The most powerful and effective leaders stimulate discomfort. They embed tactics of questioning and expanding people’s understanding of “what is known” and “what is true.” They teach people that to evolve quicker than the competition, requires risk, failure, and quick cycles of learning. They know the human mind is built for endless curiosity. And that only a thought-provoking, stimulating environment will expand thinking and risk-taking.

To foster a learning culture, asking powerful questions like “What’s different” and “What if?” and “What haven’t we considered?” should be as regular a discipline for a team as financial statements and customer feedback.

To create a learning culture in your team or organization…

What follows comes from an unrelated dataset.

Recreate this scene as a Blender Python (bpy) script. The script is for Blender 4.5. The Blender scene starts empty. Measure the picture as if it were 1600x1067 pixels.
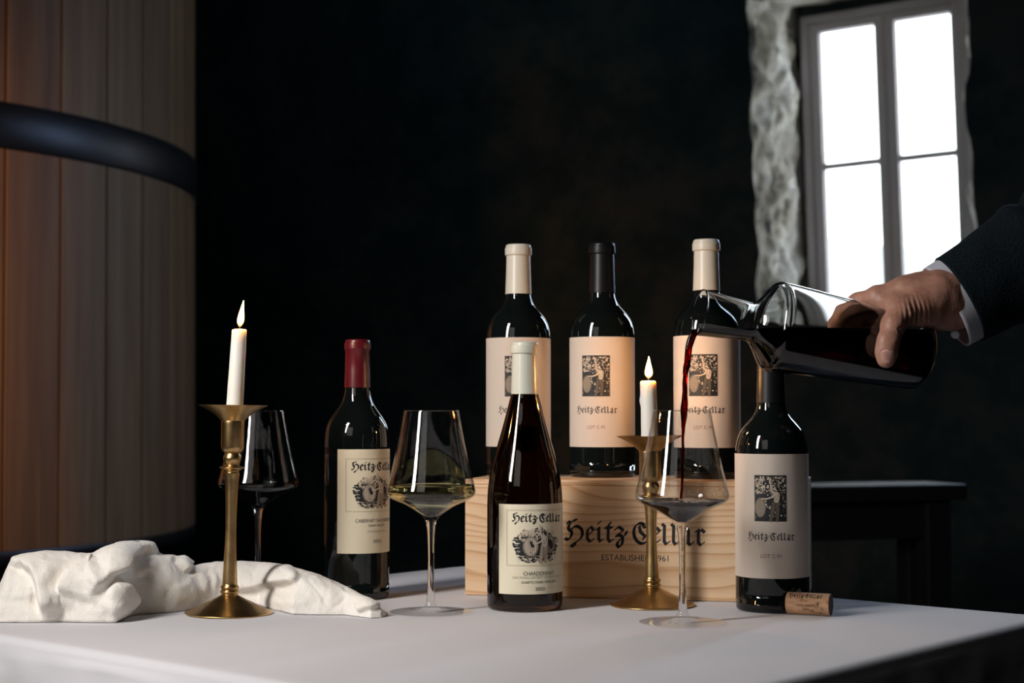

Consider building these 7 learning habits into daily life:

  1. Practice mindfulness. Meditation is one of the most uncomfortable exercises you can engage in. Yet, monkey minds are like an untrained dog – lacking the discipline to engage in a variety of social contexts. (and also annoying.)  Teach and create space for people to sit still and quiet for 5 minutes and focus on their breath. Slow down, tune internally.  Not only do you foster health and well-being, and lower stress. You increase your set-point for being uncomfortable and sticking with it.
  2. Create diversity. Diversity is a thought process, first and foremost. Leaders seeking to optimize change and evolution, need to seek points of view on the team that are as far from the mainstream as possible. To consciously cultivate a team environment in which DIVERSITY of thought is practiced, honored, appreciated, and expected. Diversity in the workplace is not a numbers game of hiring more women or minorities (which is a good step) – it’s about mindset that actively seeks exposure to new ways of thinking and viewing a problem. The skills needed to give voice to the patchwork quilt of human experience, will raise the comfort level with being uncomfortable.
  3. Make space. We live in a society of always-on, up-time. To optimize performance, we need to build in daily periods of down-time in which people, the team, can rest. Encourage people to take walk-breaks – preferably outside. If you want to generate consistent energy, while pushing hard on a new product launch or technology integration, you need to allow for the natural cycles of restorative thought.  A good leader will encourage this on a regular basis, to improve the creativity and stamina of the team.
  4. Stimulate minds. Cultivate regular activities that expand and stimulate new thinking. Create puzzle or game centers in the office. Organize a field trip to the Science and Nature Museum. Bring in a customer to talk about their experience.  Have “Innovator Days” in which people can present new ideas for how to serve customers, solve problems, create better work habits.
  5. Shorten planning cycles. Assuming life will go according to plan (and being surprised when it doesn’t) is the hallmark of old-school leadership. (The annual budget cycle included; yes this forecasting is important, but a more modern practice of “what’s changing” and “how will we adapt” will make it more in pace with the realities of business today).  Model the Agile framework – short, goal-directed cycles of activity based on diverse stakeholder expectations and daily communication, to ensure the team is adapting their plan quickly to current realities.
  6. Cultivate the unexpected. As a team leader or executive, how can you interrupt people’s patterns? The more conditioned people become to expect things to be a certain way, they more an organization falls pretty to its comfort zone.  “Do something different every day” in your leadership. Change something in the environment. Change the questions you’re asking. Change the sequence of your meeting format. Change the order of who presents.